The Insurrection Act has a long history intertwined with race and public violence. The act has its roots in the Civil War. The current language dates to 1871, when the Insurrection Act was revised to protect African Americans from attacks by the Ku Klux Klan. It was later deployed in 1989 to prevent looting after Hurricane Hugo and in 1992 during the L.A. Riots.

“I am mobilizing all available federal resources, civilian and military, to stop the rioting and looting, to end the destruction and arson and to protect the rights of law-abiding Americans, including your Second Amendment rights,” Trump said, as the sound of explosions could be heard in the distance. News networks used split screen to show the speech and the spectacle outside the White House gates.

Yet soon it became clear that the demonstrators were forced from the area for a presidential photo op. After his brief remarks, Trump walked across Lafayette Park and went to St. John’s Church, the historic structure known as the “Church of the Presidents.” He held up a Bible as he stood before reporters and said, “It’s a great country, that’s my thoughts.” He did not go inside, and within minutes he walked back to the White House.

The church was threatened on Sunday night when a basement room was set on fire, but it was extinguished and the damage contained.

The incident was one of the most dramatic moments to play out on TV in the past few days of demonstrations, as police and National Guardsmen pushed people back, some of them holding up their hands to show they did not pose a threat.

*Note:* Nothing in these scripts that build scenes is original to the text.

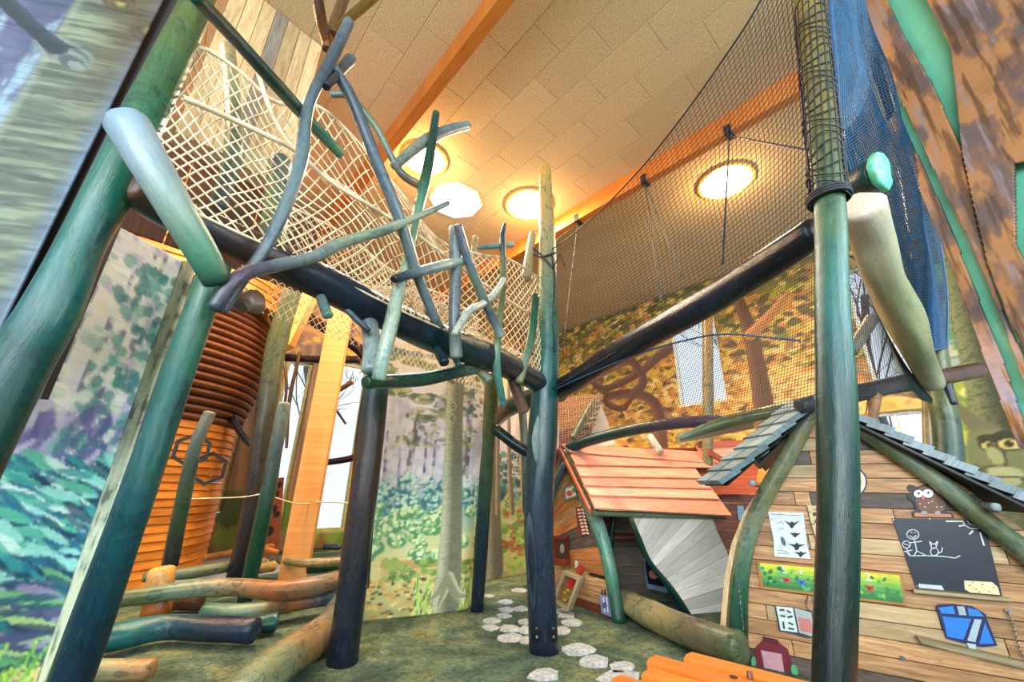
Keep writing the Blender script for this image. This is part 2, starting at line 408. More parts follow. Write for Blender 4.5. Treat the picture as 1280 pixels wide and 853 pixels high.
class Canvas:
    def __init__(s, W, H, res, z0=0):
        s.W, s.H, s.z0 = W, H, z0; s.nx = int(W / res) + 1; s.ny = int(H / res) + 1
        s.x, s.y = np.meshgrid(np.linspace(0, W, s.nx), np.linspace(z0, z0 + H, s.ny)); s.c = np.zeros((s.ny, s.nx, 3))
    def grad(s, stops, wx=.3, amp=.25, seed=1):
        yy = s.y + amp * (fbm(s.x / wx, s.y / wx, seed) - .5) * 2
        z = [q[0] for q in stops]
        for k in range(3): s.c[..., k] = np.interp(yy, z, [lin(q[1])[k] for q in stops])
    def put(s, m, col): m = np.clip(m, 0, 1)[..., None]; s.c = s.c * (1 - m) + np.array(lin(col)) * m
    def patch(s, col, sx, sy, thr, soft=.08, a=1, seed=0, mask=None):
        m = np.clip((fbm(s.x / sx, s.y / sy, seed) - thr) / soft, 0, 1) * a
        if mask is not None: m = m * mask
        s.put(m, col)
    def dab(s, x, y, rx, ry, col, a=1, ang=0):
        R = max(rx, ry) * 1.3
        i0 = max(0, int((x - R) / s.W * (s.nx - 1))); i1 = min(s.nx, int((x + R) / s.W * (s.nx - 1)) + 2)
        j0 = max(0, int((y - R - s.z0) / s.H * (s.ny - 1))); j1 = min(s.ny, int((y + R - s.z0) / s.H * (s.ny - 1)) + 2)
        if i1 <= i0 or j1 <= j0: return
        X = s.x[j0:j1, i0:i1] - x; Y = s.y[j0:j1, i0:i1] - y; ca, sa = math.cos(ang), math.sin(ang)
        d = ((X*ca + Y*sa) / rx)**2 + ((-X*sa + Y*ca) / ry)**2
        d = d + .5 * (fbm(s.x[j0:j1, i0:i1] / (rx*.6), s.y[j0:j1, i0:i1] / (ry*.6), 5, 2) - .5)
        m = np.clip((1 - d) / .35, 0, 1)[..., None] * a
        s.c[j0:j1, i0:i1] = s.c[j0:j1, i0:i1] * (1 - m) + np.array(lin(col)) * m
    def dabs(s, n, x0, x1, y0, y1, rx, ry, cols, a=.9, ang=0, clump=False):
        for i in range(n):
            x = random.uniform(x0, x1); y = random.uniform(y0, y1); k = random.uniform(.6, 1.4)
            s.dab(x, y, rx * k, ry * k, random.choice(cols), a, ang + random.uniform(-.3, .3))
    def bush(s, x, y, R, dark, mid, light_, n=16):
        s.dab(x, y, R, R * .75, dark)
        for i in range(n):
            t = i / n; a = random.uniform(0, 6.28); rr = R * .75 * random.random()**.5
            s.dab(x + rr*math.cos(a)*1.0, y + rr*math.sin(a)*.7 + t*R*.25, R*.25, R*.2, mid if t < .55 else light_, .85)
    def stroke(s, pts, ws, col, a=1, light_=None, bark=0):
        """tapered stroke, with an optional lighter half (painted modelling of a trunk)"""
        pts = np.array(catmull([np.array([*p, w]) for p, w in zip(pts, ws)], max(8, len(pts) * 8)))
        D = np.full(s.x.shape, 9.); SD = np.zeros(s.x.shape)
        for i in range(len(pts) - 1):
            p, q = pts[i], pts[i + 1]; R = max(p[2], q[2]) * 1.6
            i0 = max(0, int((min(p[0], q[0]) - R) / s.W * (s.nx - 1))); i1 = min(s.nx, int((max(p[0], q[0]) + R) / s.W * (s.nx - 1)) + 2)
            j0 = max(0, int((min(p[1], q[1]) - R - s.z0) / s.H * (s.ny - 1))); j1 = min(s.ny, int((max(p[1], q[1]) + R - s.z0) / s.H * (s.ny - 1)) + 2)
            if i1 <= i0 or j1 <= j0: continue
            X = s.x[j0:j1, i0:i1]; Y = s.y[j0:j1, i0:i1]
            dx, dy = q[0] - p[0], q[1] - p[1]; L2 = dx*dx + dy*dy + 1e-9
            t = np.clip(((X - p[0])*dx + (Y - p[1])*dy) / L2, 0, 1)
            ex = X - p[0] - t*dx; ey = Y - p[1] - t*dy; w = (p[2]*(1-t) + q[2]*t) / 2 + 1e-6
            d = np.sqrt(ex*ex + ey*ey) / w; sg = (ex*dy - ey*dx) / math.sqrt(L2) / w
            o = D[j0:j1, i0:i1]; mm = d < o; o[mm] = d[mm]; SD[j0:j1, i0:i1][mm] = sg[mm]
        m = np.clip((1.05 - D) / .15, 0, 1) * a; s.put(m, col)
        if light_ is not None: s.put(m * np.clip((-SD - .0) * 1.4, 0, 1) * .85, light_)
        if bark: s.put(m * np.clip((fbm(s.x / .05, s.y / .012 , 9) - .52) / .1, 0, 1) * bark, tuple(v * .55 for v in col))
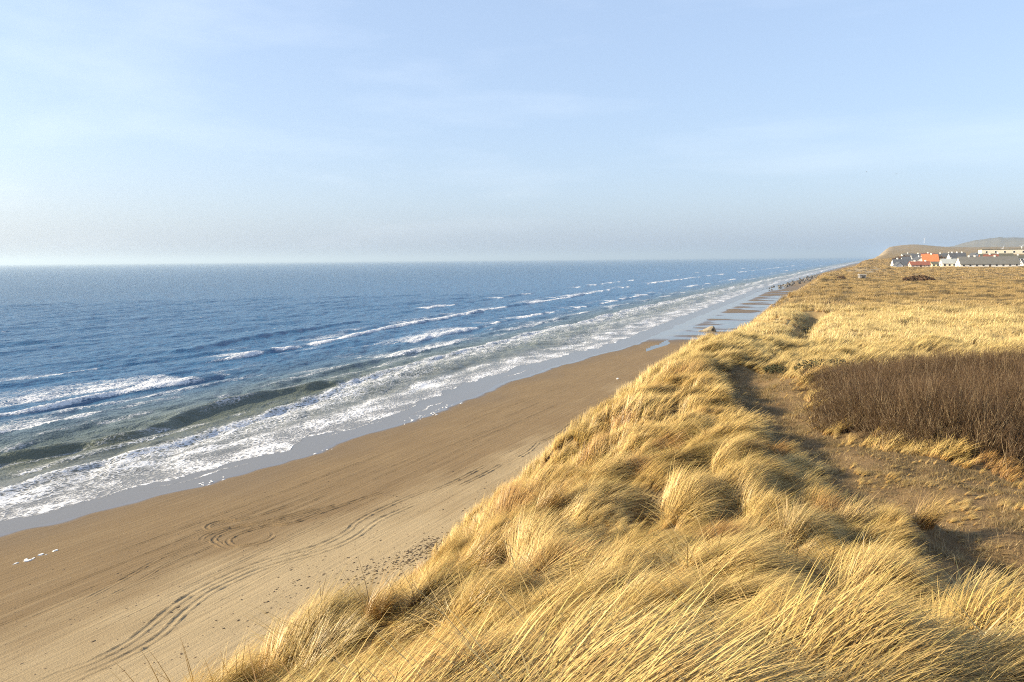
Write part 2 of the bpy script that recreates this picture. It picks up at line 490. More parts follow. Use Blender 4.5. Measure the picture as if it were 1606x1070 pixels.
# ------------------------------------------------------------------ the sea
def wave_fields(x, y):
    """height of the surf and density of foam"""
    sh = shore(y)
    off = sh - x                                     # metres out from the waterline
    h = np.zeros_like(x); foam = np.zeros_like(x)
    calm = sstep(3, 22, off)
    # open swell, running in roughly parallel to the shore
    for k, (L, a, th, sd) in enumerate([(34, .30, -6, 1), (21, .20, 9, 2), (13, .13, -18, 3), (8.2, .11, 16, 4), (5.2, .075, -30, 5), (3.6, .055, 28, 6)]):
        t = math.radians(th)
        ph = (x * math.cos(t) + y * math.sin(t)) * 2 * np.pi / L + 5 * noise(x / (L * 4), y / (L * 5), 200 + sd)
        amp = 0.35 + 0.9 * np.clip(0.5 + noise(x / (L * 2.2), y / (L * 3.2), 210 + sd), 0, 1.3)
        s = np.sin(ph)
        h += a * amp * (s + 0.25 * np.cos(2 * ph)) * calm
    # breakers: (crest offset points, height, front width, back width, y from, y to, foam ahead, foam behind, foam strength)
    def breaker(yx, A, wf, wb, y0, y1, ahead, behind, st, seed, gap=0.0, crest=0.0):
        nonlocal h, foam
        xc = np.interp(y, [p[0] for p in yx], [p[1] for p in yx]) + 1.3 * noise(y / 17.0, y * 0, seed) + 0.5 * noise(y / 5.0, y * 0, seed + 1)
        env = sstep(y0 - 12, y0 + 12, y) * (1 - sstep(y1 - 18, y1 + 18, y))
        var = np.clip(0.82 + 0.5 * noise(y / 30.0, y * 0, seed + 2), 0.25, 1.4)
        u = x - xc                                     # > 0 towards the beach
        p = np.where(u > 0, np.exp(-(u / wf) ** 2), np.exp(-(np.abs(u) / wb) ** 1.6))
        h += A * env * var * p - 0.25 * A * env * np.exp(-((u - wf * 2.2) / (wf * 1.8)) ** 2)
        br = np.clip(sstep(gap - 0.15, gap + 0.15, noise(y / 33.0, y * 0 + 0.5, seed + 3) + 0.5 * noise(y / 9.0, y * 0, seed + 4)), 0, 1)
        f = np.zeros_like(x)
        if ahead: f = np.maximum(f, (u > -0.6) * np.clip(1 - u / ahead, 0, 1) ** 0.6)
        if behind: f = np.maximum(f, (u <= 0.8) * np.clip(1 + u / behind, 0, 1) ** 0.8 * sstep(-0.2, 0.25, noise(x / 14.0, y / 30.0, seed + 5) + 0.25))
        if crest: f = np.maximum(f, 1.3 * np.exp(-((u - 0.4) / crest) ** 2))
        foam[:] = np.maximum(foam, st * f * env * br)
    breaker([(20, -84.5), (49, -85.8), (66, -87.5), (76, -87.6), (93, -91), (111, -94.5), (126, -97.2), (156, -101), (192, -103.5), (252, -108), (367, -111), (700, -116), (1500, -126)],
            0.38, 0.7, 2.6, -50, 2600, 12, 2.0, 0.66, 300, -2, 0)
    breaker([(40, -101.5), (57, -100.5), (72, -97.5), (86, -101), (104, -103), (122, -99)], 1.15, 1.1, 3.2, 10, 128, 0, 0, 0, 310)
    breaker([(70, -101), (89, -101.6), (95, -102)], 0.5, 0.9, 2.0, 89, 92, 2, 3.5, 0.72, 312, -2, 0)
    breaker([(100, -106), (125, -112), (171, -114.7), (196, -115.5), (260, -122)], 0.55, 1.0, 3.0, 120, 210, 0, 10, 0.75, 320, 0.12)
    breaker([(30, -128), (76, -132), (101, -133.4), (120, -131), (150, -134)], 0.70, 1.0, 3.2, 10, 128, 1.5, 26, 0.80, 330, -0.6, 0.7)
    breaker([(20, -112), (60, -115), (110, -120)], 0.25, 1.0, 3.0, 0, 90, 0, 14, 0.62, 335, -0.4)
    breaker([(110, -150), (149, -152), (181, -153.5), (234, -165), (300, -172.8), (438, -185), (703, -208), (996, -216), (2300, -232)], 0.75, 1.1, 3.5, 140, 2600, 2.0, 16, 0.85, 340, -0.25, 0.9)
    breaker([(150, -178), (193, -187.5), (244, -193.5), (330, -198)], 0.8, 1.3, 4.0, 150, 262, 0, 0, 0, 350)
    breaker([(280, -205), (400, -222), (700, -250), (1500, -290)], 0.6, 1.3, 4.0, 300, 2400, 2.0, 14, 0.85, 360, 0.25, 1.2)
    breaker([(40, -158), (120, -162)], 0.55, 1.4, 5.0, 20, 110, 0, 0, 0, 370)
    breaker([(150, -128), (300, -140), (600, -150), (1500, -165)], 0.5, 1.0, 3.5, 190, 2400, 2.0, 14, 0.8, 380, 0.05, 1.0)
    breaker([(20, -215), (120, -222)], 0.5, 1.6, 5.0, 40, 160, 0, 0, 0, 390)
    breaker([(10, -93), (60, -92.5), (100, -97), (140, -104)], 0.22, 0.6, 1.6, 0, 140, 0, 2.2, 0.5, 450, 0.1)
    breaker([(10, -107), (60, -108), (110, -111)], 0.24, 0.7, 2.0, 10, 120, 0, 3.0, 0.45, 455, 0.25)
    breaker([(10, -121), (70, -123), (120, -126)], 0.30, 0.8, 2.2, 0, 130, 0, 5, 0.5, 460, 0.2)
    breaker([(30, -143), (120, -142), (200, -146)], 0.35, 0.9, 2.6, 10, 200, 0, 6, 0.5, 465, 0.2)
    breaker([(60, -171), (160, -168), (300, -181)], 0.4, 1.0, 3.0, 60, 320, 0, 8, 0.55, 470, 0.3)
    breaker([(200, -118), (400, -127), (900, -138)], 0.35, 0.9, 2.6, 190, 1500, 0, 9, 0.62, 475, -0.1)
    # wash thinning towards the sand; a bright rim at the swash edge
    wash = sstep(15.5, 12.5, off) * 0
    edge = 4.2 + 1.8 * noise(y / 11.0, y * 0 + 2, 400) + 0.8 * noise(y / 3.4, y * 0, 401) + 2.2 * sstep(90, 130, y)
    lace = sstep(edge, edge + 0.6, off) * (1 - sstep(edge + 9, edge + 15, off))
    foam = np.maximum(foam, lace * (0.50 + 0.34 * noise(x / 5.0, y / 9.0, 402)))
    foam = np.maximum(foam, 0.95 * np.exp(-((off - edge - 0.25) / 0.22) ** 2) * sstep(-0.3, 0.2, noise(y / 9.0, y * 0, 403)))
    foam = np.where(off < edge - 0.4, foam * 0.0, foam)
    for k, (ye, oo) in enumerate([(63, 2.6), (92, 3.4), (110, 2.0), (150, 3.0)]):
        foam = np.maximum(foam, 0.85 * np.exp(-((off - oo - 0.7 * noise(y / 4.0, y * 0, 410 + k)) / 0.25) ** 2) * np.exp(-((y - ye) / 6.0) ** 2))
    # a broad foamy shallows further along
    foam = np.maximum(foam, 0.44 * sstep(120, 260, y) * sstep(4, 9, off) * (1 - sstep(32, 44, off)) * (0.8 + 0.5 * noise(x / 9.0, y / 30.0, 420)))
    # leftover streaks of foam between the breakers
    st = noise(x / 5.0, y / 30.0, 430) + 0.6 * noise(x / 2.2, y / 12.0, 431)
    foam = np.maximum(foam, 0.42 * sstep(0.25, 0.7, st) * sstep(14, 26, off) * (1 - sstep(70, 95, off)))
    foam = foam * np.clip(1.0 + 0.38 * noise(x / 3.0, y / 7.0, 480) + 0.28 * noise(x / 1.1, y / 2.4, 481), 0.3, 1.25)
    h = h * sstep(1.5, 9, off)
    # rare whitecaps
    wc = noise(x / 6.0, y / 9.0, 440) + 0.8 * noise(x / 2.5, y / 3.5, 441)
    foam = np.maximum(foam, 0.7 * sstep(1.1, 1.3, wc) * sstep(90, 150, off) * (1 - sstep(260, 420, off)))
    return h, foam, off

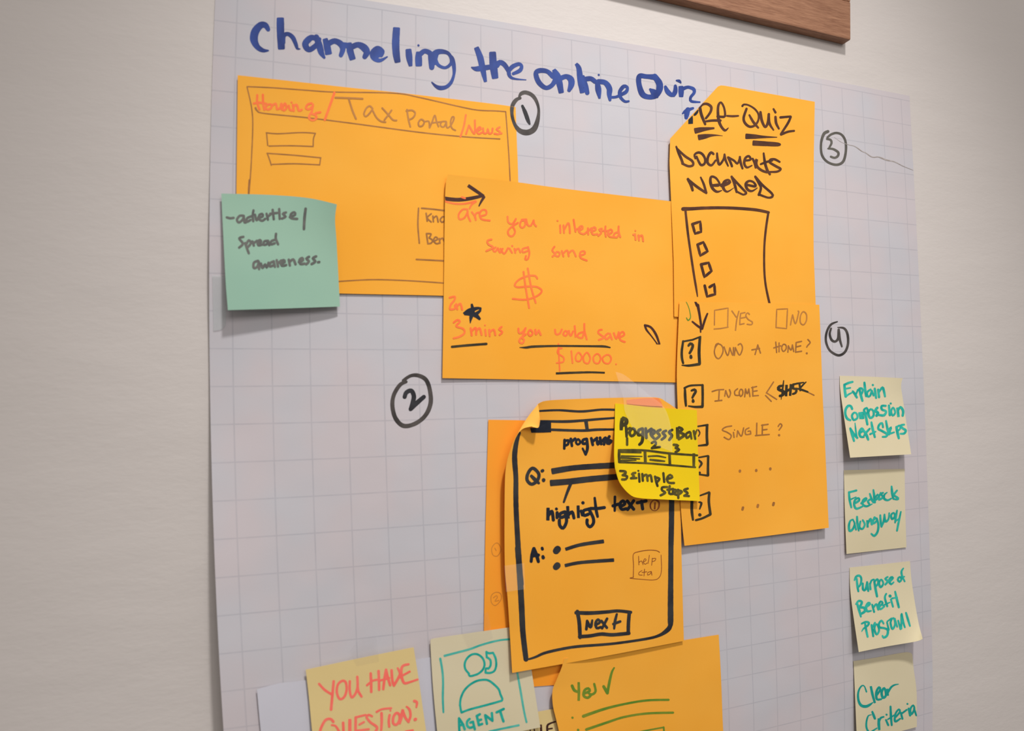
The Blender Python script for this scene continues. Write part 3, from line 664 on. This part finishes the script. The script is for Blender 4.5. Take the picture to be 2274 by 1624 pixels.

On CNN, reporter Alex Marquardt wore a gas mask as he reported from chaos.

Yamiche Alcindor, White House correspondent for PBS Newshour, wrote, “Here is what was happening outside the White House as President Trump was giving his Rose Garden address and saying he is an “ally of all peaceful protestors.” Peaceful protestors being tear gassed outside of the WH gates. I confirmed because I was teargassed along with them.”

Others saw the police action as indicative of Trump’s tendency toward showmanship.

“The president wants to make a reality TV show of God and country,” New York Governor Andrew Cuomo said on CNN, before asking, “When was the last time you saw the American military called out against Americans?”

St. John’s Church is part of the Episcopal diocese of Washington, D.C., and its bishop, Mariann Budde, said that she was “outraged” over the president’s photo op.

She said that Trump “just used a Bible and one of the churches of my diocese as a backdrop for a message antithetical to the teachings of Jesus and everything that our church stands for. To do so, he sanctioned the use of tear gas by police officers in riot gear to clear the church yard. I am outraged. The president did not pray when he came to St. John’s; nor did he acknowledge the agony and sacred worth of people of color in our nation who rightfully demand an end to 400 years of systemic racism and white supremacy in our country.”

CNN’s coverage was a mixture of drama and warning — and a bit of ridicule. Don Lemon described Trump’s action as a “made for television moment,” noting that Attorney General William Barr appeared in the park just before Trump’s statement, as if surveying the troops. But Lemon later warned that the country was “teetering on a dictatorship.”

“He has to sick police on peaceful protesters so he can make a big show of being the little big man walking to a closed down church,” said Anderson Cooper.

“This event, as I said, if it wasn’t so dangerous and disgusting, it would be funny, because it is so low rent and just sad,” Cooper added.

Trump also was criticized by Fox News’s Tucker Carlson, albeit for not doing enough to immediately stop the unrest. He chided Trump for a tweet on Saturday morning and telling followers he and his family were safe.

“He seemed aware only of himself,” Carlson said.

“The first requirement of leadership is that you watch over the people in your care,” he said.

Carlson went on to say that Trump’s visit to St. John’s was a “powerful symbolic gesture,” but said, “What Americans want most right now is an end to this chaos. They want their cities to be saved. They want this to stop immediately. If the commander in chief cannot stop it he will lose in November. The left will blame him for the atrocities they encouraged, and some voters will agree.”